## INSTRUCTION:
Among the lines below, count those with "continues". Give only the number.

## DATASET EXCERPTS:
'''

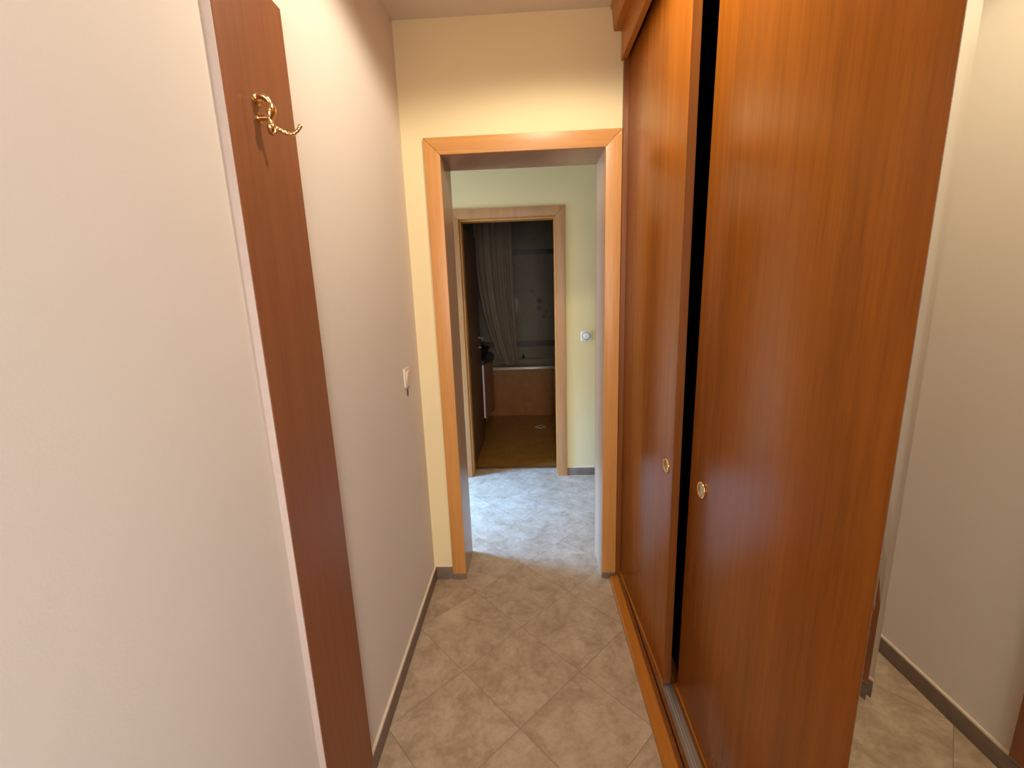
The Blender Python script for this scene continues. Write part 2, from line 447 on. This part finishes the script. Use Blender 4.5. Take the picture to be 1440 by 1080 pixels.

'''
'''

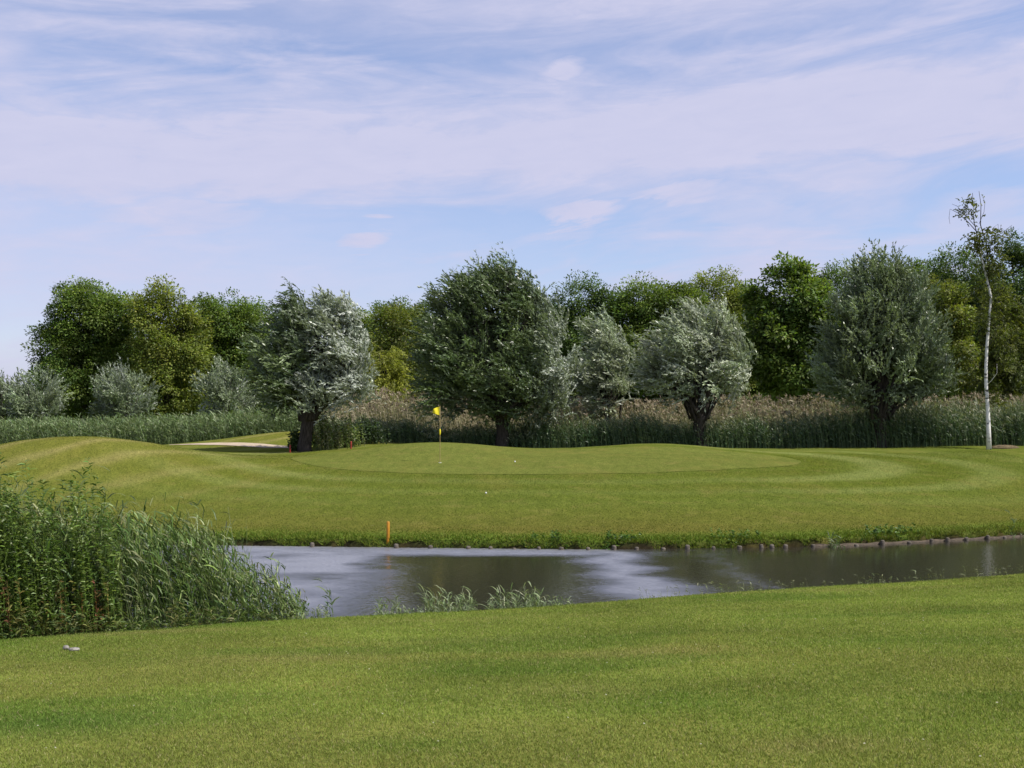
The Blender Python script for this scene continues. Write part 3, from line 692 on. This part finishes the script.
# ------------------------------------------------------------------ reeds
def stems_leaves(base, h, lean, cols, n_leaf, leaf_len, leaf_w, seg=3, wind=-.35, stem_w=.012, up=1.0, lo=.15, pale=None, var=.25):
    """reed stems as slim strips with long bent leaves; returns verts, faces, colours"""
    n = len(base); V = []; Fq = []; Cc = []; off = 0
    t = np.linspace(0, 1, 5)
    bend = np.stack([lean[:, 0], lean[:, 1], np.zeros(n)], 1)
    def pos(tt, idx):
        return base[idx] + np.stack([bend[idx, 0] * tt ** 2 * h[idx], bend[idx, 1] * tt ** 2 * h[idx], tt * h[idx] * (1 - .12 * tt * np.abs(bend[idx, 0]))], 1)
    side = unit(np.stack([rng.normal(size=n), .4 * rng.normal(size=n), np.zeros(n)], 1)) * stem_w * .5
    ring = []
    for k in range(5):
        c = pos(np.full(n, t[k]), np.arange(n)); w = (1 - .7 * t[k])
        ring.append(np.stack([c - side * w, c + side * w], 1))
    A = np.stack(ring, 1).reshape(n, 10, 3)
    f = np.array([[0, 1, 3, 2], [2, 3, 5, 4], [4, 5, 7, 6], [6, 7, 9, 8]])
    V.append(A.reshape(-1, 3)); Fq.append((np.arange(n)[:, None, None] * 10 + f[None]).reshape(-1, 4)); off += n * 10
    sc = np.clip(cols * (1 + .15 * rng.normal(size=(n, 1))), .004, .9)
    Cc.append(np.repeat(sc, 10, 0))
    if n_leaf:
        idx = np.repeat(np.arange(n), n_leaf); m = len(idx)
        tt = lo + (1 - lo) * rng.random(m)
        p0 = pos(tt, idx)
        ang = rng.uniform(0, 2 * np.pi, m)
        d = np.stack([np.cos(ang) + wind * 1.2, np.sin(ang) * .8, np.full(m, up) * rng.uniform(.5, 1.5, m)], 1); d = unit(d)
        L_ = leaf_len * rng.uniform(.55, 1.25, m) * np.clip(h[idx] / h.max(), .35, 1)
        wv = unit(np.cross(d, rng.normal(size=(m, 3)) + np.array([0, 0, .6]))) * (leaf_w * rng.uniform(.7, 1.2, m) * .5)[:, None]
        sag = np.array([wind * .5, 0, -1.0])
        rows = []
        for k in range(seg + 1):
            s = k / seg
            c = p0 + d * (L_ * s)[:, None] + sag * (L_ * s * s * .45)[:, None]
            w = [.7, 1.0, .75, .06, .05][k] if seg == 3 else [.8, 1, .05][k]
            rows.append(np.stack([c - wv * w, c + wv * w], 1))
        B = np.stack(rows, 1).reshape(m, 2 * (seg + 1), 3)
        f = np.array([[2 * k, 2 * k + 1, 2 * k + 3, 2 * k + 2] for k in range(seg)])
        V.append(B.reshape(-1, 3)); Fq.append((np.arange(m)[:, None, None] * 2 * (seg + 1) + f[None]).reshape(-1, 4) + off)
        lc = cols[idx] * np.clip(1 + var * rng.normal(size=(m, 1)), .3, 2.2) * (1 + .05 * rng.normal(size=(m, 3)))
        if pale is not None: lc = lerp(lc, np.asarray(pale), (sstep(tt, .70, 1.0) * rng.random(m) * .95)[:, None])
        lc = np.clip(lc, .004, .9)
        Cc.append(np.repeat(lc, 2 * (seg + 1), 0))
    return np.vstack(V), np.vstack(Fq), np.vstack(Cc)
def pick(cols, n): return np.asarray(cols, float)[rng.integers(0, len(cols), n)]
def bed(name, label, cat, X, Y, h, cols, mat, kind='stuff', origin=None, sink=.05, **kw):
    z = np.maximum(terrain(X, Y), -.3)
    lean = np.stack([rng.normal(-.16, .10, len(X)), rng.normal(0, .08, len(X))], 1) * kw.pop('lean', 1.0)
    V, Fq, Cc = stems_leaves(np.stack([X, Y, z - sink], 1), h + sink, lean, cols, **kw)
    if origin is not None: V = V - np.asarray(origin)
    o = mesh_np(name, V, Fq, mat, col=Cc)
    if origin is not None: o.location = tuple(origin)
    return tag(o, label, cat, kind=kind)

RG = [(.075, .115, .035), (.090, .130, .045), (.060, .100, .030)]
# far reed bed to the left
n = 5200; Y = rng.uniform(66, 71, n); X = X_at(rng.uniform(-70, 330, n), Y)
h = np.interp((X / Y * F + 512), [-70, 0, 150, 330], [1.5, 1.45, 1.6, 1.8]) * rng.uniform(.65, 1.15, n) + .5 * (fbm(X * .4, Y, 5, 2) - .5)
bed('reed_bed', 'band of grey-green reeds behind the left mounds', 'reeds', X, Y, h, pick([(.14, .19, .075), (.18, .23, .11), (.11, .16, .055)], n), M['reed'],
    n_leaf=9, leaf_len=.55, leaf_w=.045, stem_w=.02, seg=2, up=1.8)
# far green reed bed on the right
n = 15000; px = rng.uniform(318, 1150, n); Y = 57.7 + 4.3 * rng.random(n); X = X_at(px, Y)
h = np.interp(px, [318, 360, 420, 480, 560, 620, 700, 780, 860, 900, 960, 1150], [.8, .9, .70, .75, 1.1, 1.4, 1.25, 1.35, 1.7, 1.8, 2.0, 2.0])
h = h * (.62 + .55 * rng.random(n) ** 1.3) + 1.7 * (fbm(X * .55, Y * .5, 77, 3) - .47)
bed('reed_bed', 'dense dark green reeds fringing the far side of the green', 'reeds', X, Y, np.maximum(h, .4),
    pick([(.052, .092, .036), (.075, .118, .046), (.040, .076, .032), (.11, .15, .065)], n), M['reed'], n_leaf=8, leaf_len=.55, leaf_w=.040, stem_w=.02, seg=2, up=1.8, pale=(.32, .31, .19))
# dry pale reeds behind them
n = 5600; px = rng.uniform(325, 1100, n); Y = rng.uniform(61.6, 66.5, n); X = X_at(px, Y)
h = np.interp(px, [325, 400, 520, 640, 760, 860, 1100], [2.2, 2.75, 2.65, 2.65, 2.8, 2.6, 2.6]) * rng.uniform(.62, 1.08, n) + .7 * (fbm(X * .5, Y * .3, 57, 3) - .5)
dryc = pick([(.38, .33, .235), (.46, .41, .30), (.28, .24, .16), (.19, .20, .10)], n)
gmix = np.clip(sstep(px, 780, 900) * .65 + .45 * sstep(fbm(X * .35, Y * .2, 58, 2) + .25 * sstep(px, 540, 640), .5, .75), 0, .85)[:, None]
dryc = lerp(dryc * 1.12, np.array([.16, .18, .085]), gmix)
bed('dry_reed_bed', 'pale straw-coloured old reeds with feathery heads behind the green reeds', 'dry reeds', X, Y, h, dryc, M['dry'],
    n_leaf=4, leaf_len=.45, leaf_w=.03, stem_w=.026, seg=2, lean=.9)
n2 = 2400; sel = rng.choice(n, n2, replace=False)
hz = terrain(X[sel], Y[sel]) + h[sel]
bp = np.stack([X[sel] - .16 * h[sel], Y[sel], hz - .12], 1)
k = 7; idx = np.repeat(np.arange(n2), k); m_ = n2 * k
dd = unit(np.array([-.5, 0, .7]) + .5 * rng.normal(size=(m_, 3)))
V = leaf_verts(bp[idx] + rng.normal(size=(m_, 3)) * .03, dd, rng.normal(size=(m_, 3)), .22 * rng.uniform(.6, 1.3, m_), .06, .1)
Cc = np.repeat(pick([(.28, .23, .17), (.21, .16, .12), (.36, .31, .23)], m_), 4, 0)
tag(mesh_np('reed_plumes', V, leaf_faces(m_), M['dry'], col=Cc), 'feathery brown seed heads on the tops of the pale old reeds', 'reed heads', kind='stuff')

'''

## TASK RESULT:
2